В образовавшийся проем просовывается рука с револьвером.
Дуло револьвера сразу поворачивается направо — в „мертвую зону“ за дверью. Видно, что человек, стоящий у дверей, — не новичок в своем деле.
Но справа никого.
Медленно, очень медленно дуло револьвера плывет влево.
Снова никого.
Человек с револьвером — опытный охотник на людей. Он знает, что в любом поединке выигрывает тот, кто осторожнее и предусмотрительнее. Но теперь он уверен, что никто не поджидает его в засаде, и он делает шаг из осевого тоннеля в коридор лаборатории. Он все еще настороже — готов в любой момент выстрелить при малейшем признаке движения внутри лаборатории.
Но там никого нет. Человек с револьвером видит лишь блеск металлических шкафчиков, сейфов, щитов и белоснежную груду бумаг, повисших в воздухе. Они слабо колышутся, шелестят — это единственное движение, единственный звук. И человек делает второй шаг в темноту. Все его мышцы напружинены, он — словно тигр, подстерегающий добычу. Он делает еще один шаг — навстречу смерти.
Ральф пробыл в невесомости всего несколько часов. Его тело уже начало справляться с новым способом передвижения по пространству. Но его сознание до сих пор оперировало лишь двумя измерениями. Это его и погубило.
Я висел над дверью. Все рефлексы Ральфа были „заточены“ под нормальную силу тяжести, и он просто не подумал о такой возможности.

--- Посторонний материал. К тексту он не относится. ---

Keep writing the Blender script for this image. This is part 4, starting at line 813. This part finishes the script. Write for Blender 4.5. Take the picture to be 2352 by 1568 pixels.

Я замахнулся и ударил, стараясь удерживать лезвие параллельно полу. Русский скафандр был построен на совесть — он способен защитить своего хозяина от вакуума, от шальных метеоритов, от радиации и от сибирских морозов. Но монокристаллический клинок разрезал ворот скафандра с такой легкостью, как будто тот был соткан из тончайшего шелка. Голова Ральфа отлетела в сторону, как реактивный снаряд. Кровь толчками вырывалась из рассеченных сосудов. В воздухе повисло темно-красное облако».